[GIVEN REQUEST]
From the first line of the listing below to the line with "SC.camera = cam", print each line exactly, and nothing more. Leave out the pictures.

-- Start SUPPLIED INFORMATION --

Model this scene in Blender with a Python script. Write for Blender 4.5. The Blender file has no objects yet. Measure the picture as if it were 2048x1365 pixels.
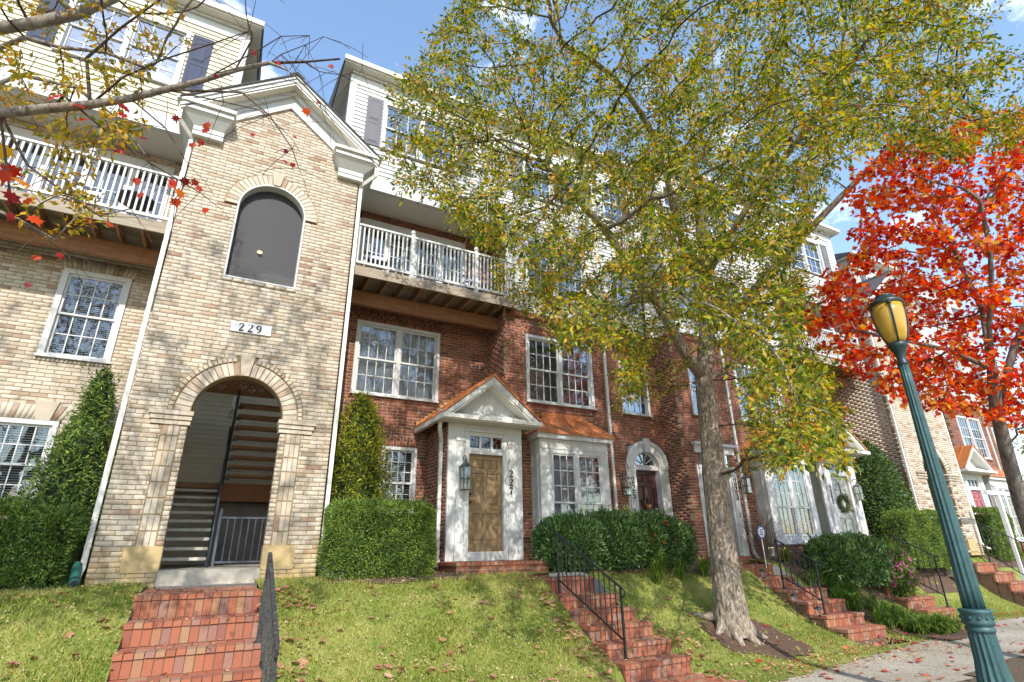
import bpy, math, random
import numpy as np
from mathutils import Vector, Matrix
from mathutils.kdtree import KDTree
random.seed(7)
RNG = np.random.default_rng(11)
SC = bpy.context.scene
COL = SC.collection
R = math.radians

# ---------------------------------------------------------------- camera
F_PX, PITCH, ROLL, YAW = 1074.1, R(21.165), R(-0.784), R(28.29)
_fw = Vector((math.sin(YAW) * math.cos(PITCH), math.cos(YAW) * math.cos(PITCH), math.sin(PITCH)))
_rt = Vector((math.cos(YAW), -math.sin(YAW), 0))
_up = _rt.cross(_fw)
C_R = _rt * math.cos(ROLL) + _up * math.sin(ROLL)
C_U = -_rt * math.sin(ROLL) + _up * math.cos(ROLL)
C_F = _fw
cam_d = bpy.data.cameras.new("camera")
cam_d.sensor_fit = 'HORIZONTAL'
cam_d.sensor_width = 36.0
cam_d.lens = 36.0 * F_PX / 2048.0
cam_d.clip_start = 0.05
cam_d.clip_end = 2000
cam = bpy.data.objects.new("camera", cam_d)
COL.objects.link(cam)
cam.matrix_world = Matrix(((C_R.x, C_U.x, -C_F.x, 0), (C_R.y, C_U.y, -C_F.y, 0), (C_R.z, C_U.z, -C_F.z, 0), (0, 0, 0, 1)))
SC.camera = cam

# ---------------------------------------------------------------- sky, sun, exposure
SUN_EL, SUN_AZ = R(39), R(12)          # light runs towards +Y, a little towards +X
W = bpy.data.worlds.new("World")
SC.world = W
W.use_nodes = True
_n = W.node_tree.nodes
_l = W.node_tree.links
_n.clear()
_out = _n.new('ShaderNodeOutputWorld')
_bg = _n.new('ShaderNodeBackground')
_bg.inputs[1].default_value = 0.15
_sky = _n.new('ShaderNodeTexSky')
_sky.sky_type = 'NISHITA'
_sky.sun_disc = False
_sky.sun_elevation = SUN_EL
_sky.sun_rotation = math.pi + SUN_AZ
_sky.altitude = 100
_sky.air_density = 1.35
_sky.dust_density = 0.4
_sky.ozone_density = 2.2
_tc = _n.new('ShaderNodeTexCoord')
_mp = _n.new('ShaderNodeMapping')
_mp.inputs['Scale'].default_value = (1.0, 1.0, 1.9)
_mp.inputs['Location'].default_value = (1.37, 0.6, 0.72)
_nz = _n.new('ShaderNodeTexNoise')
_nz.inputs['Scale'].default_value = 5.2
_nz.inputs['Detail'].default_value = 9
_nz.inputs['Roughness'].default_value = 0.58
_cr = _n.new('ShaderNodeValToRGB')
_cr.color_ramp.elements[0].position = 0.57
_cr.color_ramp.elements[0].color = (0, 0, 0, 1)
_cr.color_ramp.elements[1].position = 0.76
_cr.color_ramp.elements[1].color = (1, 1, 1, 1)
_mx = _n.new('ShaderNodeMixRGB')
_mx.inputs[2].default_value = (7.6, 7.9, 8.3, 1)
_l.new(_tc.outputs['Generated'], _mp.inputs[0])
_l.new(_mp.outputs[0], _nz.inputs[0])
_l.new(_nz.outputs[0], _cr.inputs[0])
_l.new(_cr.outputs[0], _mx.inputs[0])
_l.new(_sky.outputs[0], _mx.inputs[1])
_l.new(_mx.outputs[0], _bg.inputs[0])
_l.new(_bg.outputs[0], _out.inputs[0])

_sd = bpy.data.lights.new("sun", 'SUN')
_sd.energy = 2.6
_sd.angle = R(0.53)
_sd.color = (1.0, 0.945, 0.86)
_so = bpy.data.objects.new("sun", _sd)
COL.objects.link(_so)
SUN_D = Vector((math.sin(SUN_AZ) * math.cos(SUN_EL), math.cos(SUN_AZ) * math.cos(SUN_EL), -math.sin(SUN_EL)))
_so.rotation_euler = SUN_D.to_track_quat('-Z', 'Y').to_euler()
_so.location = (-10, -40, 40)
VS = SC.view_settings
VS.view_transform = 'Standard'
VS.look = 'None'
VS.gamma = 1.0
VS.use_curve_mapping = False
VS.exposure = 1.16
SC.cycles.max_bounces = 8
SC.cycles.diffuse_bounces = 4
SC.cycles.transparent_max_bounces = 12
SC.cycles.use_denoising = True


def ray(px, py):
    return C_R * ((px - 1024) / F_PX) - C_U * ((py - 682.5) / F_PX) + C_F


def atY(px, py, y):
    r = ray(px, py)
    return r * (y / r.y)


def atZ(px, py, z):
    r = ray(px, py)
    return r * (z / r.z)


def project(p):
    p = Vector(p)
    d = p.dot(C_F)
    if d < 0.1:
        return None
    return 1024 + F_PX * p.dot(C_R) / d, 682.5 - F_PX * p.dot(C_U) / d, d


# ---------------------------------------------------------------- materials
MATS = {}


def new_mat(name):
    m = bpy.data.materials.new(name)
    m.use_nodes = True
    nt = m.node_tree
    b = nt.nodes.get('Principled BSDF')
    return m, nt, b


def lerp3(a, k):
    return tuple(min(1, c * k) for c in a[:3]) + (1,)


def simple(name, col, rough=0.6, var=0.15, scale=6.0, bump=0.0, bscale=40.0, metal=0.0, spec=0.5, stretch=(1, 1, 1), streak=None):
    """A painted or weathered surface: base colour varied by two noises, optional bump and vertical streaks."""
    m, nt, b = new_mat(name)
    N, L = nt.nodes, nt.links
    tc = N.new('ShaderNodeTexCoord')
    mp = N.new('ShaderNodeMapping')
    mp.inputs['Scale'].default_value = stretch
    L.new(tc.outputs['Object'], mp.inputs[0])
    nz = N.new('ShaderNodeTexNoise')
    nz.inputs['Scale'].default_value = scale
    nz.inputs['Detail'].default_value = 6
    nz.inputs['Roughness'].default_value = 0.65
    L.new(mp.outputs[0], nz.inputs[0])
    r = N.new('ShaderNodeValToRGB')
    r.color_ramp.elements[0].position = 0.3
    r.color_ramp.elements[0].color = lerp3(col, 1 - var)
    r.color_ramp.elements[1].position = 0.7
    r.color_ramp.elements[1].color = lerp3(col, 1 + var * 0.6)
    L.new(nz.outputs[0], r.inputs[0])
    src = r.outputs[0]
    if streak:
        mp2 = N.new('ShaderNodeMapping')
        mp2.inputs['Scale'].default_value = (9, 9, 0.6)
        L.new(tc.outputs['Object'], mp2.inputs[0])
        n2 = N.new('ShaderNodeTexNoise')
        n2.inputs['Scale'].default_value = 1.6
        n2.inputs['Detail'].default_value = 5
        L.new(mp2.outputs[0], n2.inputs[0])
        r2 = N.new('ShaderNodeValToRGB')
        r2.color_ramp.elements[0].position = 0.52
        r2.color_ramp.elements[0].color = (0, 0, 0, 1)
        r2.color_ramp.elements[1].position = 0.75
        r2.color_ramp.elements[1].color = (0.5, 0.5, 0.5, 1)
        L.new(n2.outputs[0], r2.inputs[0])
        mx = N.new('ShaderNodeMixRGB')
        mx.inputs[2].default_value = tuple(streak) + (1,)
        L.new(r2.outputs[0], mx.inputs[0])
        L.new(src, mx.inputs[1])
        src = mx.outputs[0]
    L.new(src, b.inputs['Base Color'])
    b.inputs['Roughness'].default_value = rough
    b.inputs['Metallic'].default_value = metal
    b.inputs['Specular IOR Level'].default_value = spec
    if bump > 0:
        nb = N.new('ShaderNodeTexNoise')
        nb.inputs['Scale'].default_value = bscale
        nb.inputs['Detail'].default_value = 5
        L.new(mp.outputs[0], nb.inputs[0])
        bp = N.new('ShaderNodeBump')
        bp.inputs['Strength'].default_value = bump
        bp.inputs['Distance'].default_value = 0.02
        L.new(nb.outputs[0], bp.inputs['Height'])
        L.new(bp.outputs[0], b.inputs['Normal'])
    MATS[name] = m
    return m


def piece_rand(N, L):
    """One random number per piece: object random plus island random, wrapped."""
    oi = N.new('ShaderNodeObjectInfo')
    ge = N.new('ShaderNodeNewGeometry')
    ad = N.new('ShaderNodeMath')
    ad.operation = 'ADD'
    L.new(oi.outputs['Random'], ad.inputs[0])
    L.new(ge.outputs['Random Per Island'], ad.inputs[1])
    fr = N.new('ShaderNodeMath')
    fr.operation = 'FRACT'
    L.new(ad.outputs[0], fr.inputs[0])
    return fr.outputs[0]


def ramp(N, stops, interp='LINEAR'):
    r = N.new('ShaderNodeValToRGB')
    r.color_ramp.interpolation = interp
    e = r.color_ramp.elements
    while len(e) < len(stops):
        e.new(0.5)
    for i, (p, c) in enumerate(stops):
        e[i].position = p
        e[i].color = tuple(c[:3]) + (1,)
    return r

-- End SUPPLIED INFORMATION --

[RESPONSE TO THE TASK]
Model this scene in Blender with a Python script. Write for Blender 4.5. The Blender file has no objects yet. Measure the picture as if it were 2048x1365 pixels.
import bpy, math, random
import numpy as np
from mathutils import Vector, Matrix
from mathutils.kdtree import KDTree
random.seed(7)
RNG = np.random.default_rng(11)
SC = bpy.context.scene
COL = SC.collection
R = math.radians

# ---------------------------------------------------------------- camera
F_PX, PITCH, ROLL, YAW = 1074.1, R(21.165), R(-0.784), R(28.29)
_fw = Vector((math.sin(YAW) * math.cos(PITCH), math.cos(YAW) * math.cos(PITCH), math.sin(PITCH)))
_rt = Vector((math.cos(YAW), -math.sin(YAW), 0))
_up = _rt.cross(_fw)
C_R = _rt * math.cos(ROLL) + _up * math.sin(ROLL)
C_U = -_rt * math.sin(ROLL) + _up * math.cos(ROLL)
C_F = _fw
cam_d = bpy.data.cameras.new("camera")
cam_d.sensor_fit = 'HORIZONTAL'
cam_d.sensor_width = 36.0
cam_d.lens = 36.0 * F_PX / 2048.0
cam_d.clip_start = 0.05
cam_d.clip_end = 2000
cam = bpy.data.objects.new("camera", cam_d)
COL.objects.link(cam)
cam.matrix_world = Matrix(((C_R.x, C_U.x, -C_F.x, 0), (C_R.y, C_U.y, -C_F.y, 0), (C_R.z, C_U.z, -C_F.z, 0), (0, 0, 0, 1)))
SC.camera = cam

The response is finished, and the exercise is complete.